New reports surface almost daily about the toll our carbon footprint is taking on the environment. Our reliance on fossil fuels paints a scary picture for Earth’s future. The science is reputable, and the problem cannot be ignored any longer.

Small-town America has been guilty in the past of thinking only metropolitan areas need to take action to reverse the effects of global warming. We are fortunate that leaders in Nelson County are not of that mindset.

The Nelson County Justice Center earned an Energy Star award Nov. 28 from the Kentucky Division of Renewable Energy and Energy Efficiency.

The Energy Star is a national symbol for protecting the environment through energy performance. To qualify for an Energy Star, buildings must earn at least 75 points out of the Environmental Protection Agency’s 100-point energy-performance rating system.

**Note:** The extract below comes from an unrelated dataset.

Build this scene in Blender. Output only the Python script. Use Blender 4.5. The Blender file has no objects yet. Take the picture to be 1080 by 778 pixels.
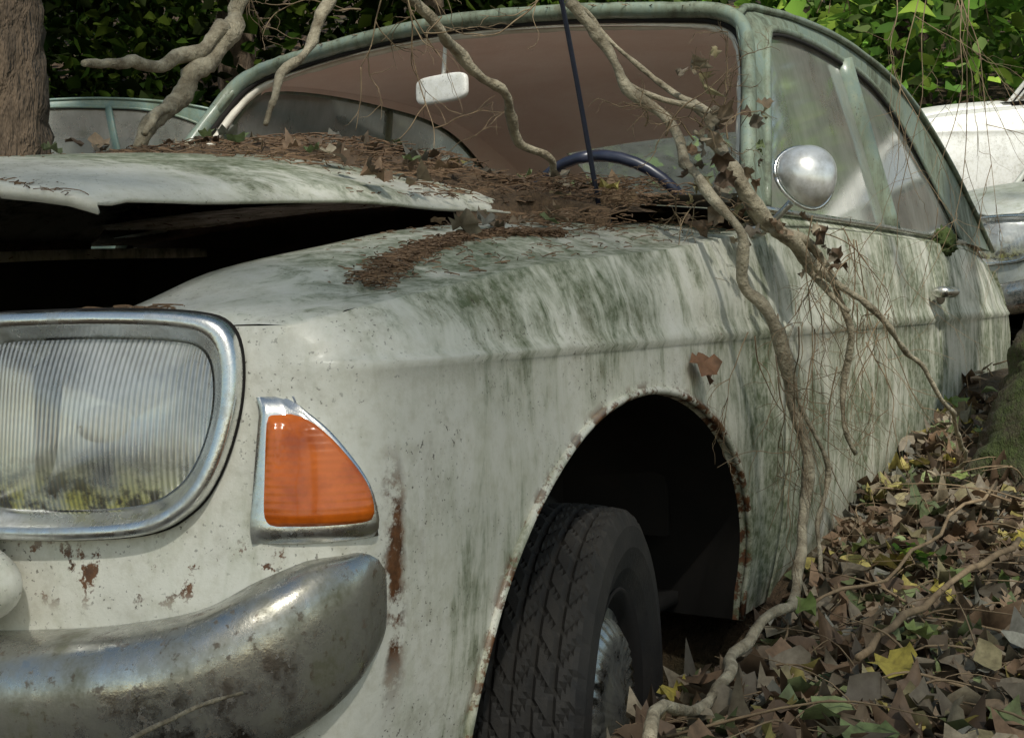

The 50,000-square-foot justice center is heated and cooled with geothermal water-source heat pumps. The building also has energy-efficient doors, windows and insulation. These features amount to about $10,000 in annual savings.

Only 17 other buildings in Kentucky — and just 25 courthouses nationwide — have received the Energy Star. Nelson County Judge-Executive Dean Watts accepted the award from John Davies, who said the Nelson County Justice Center is part of a very select group. He commended those behind the project for “durability and responsible energy use.”

We second that commendation. The foresight that went into designing an energy-efficient building is evidence that Nelson County, though much a history-minded community, is also focused on the future.

All of us must do our part to remedy the harm we have inflicted on our planet. It’s everyone’s problem, regardless of whether you see smokestacks or farmland on your daily route.

We applaud Nelson County for helping to tackle a perceived big-city problem while retaining its small-town charm.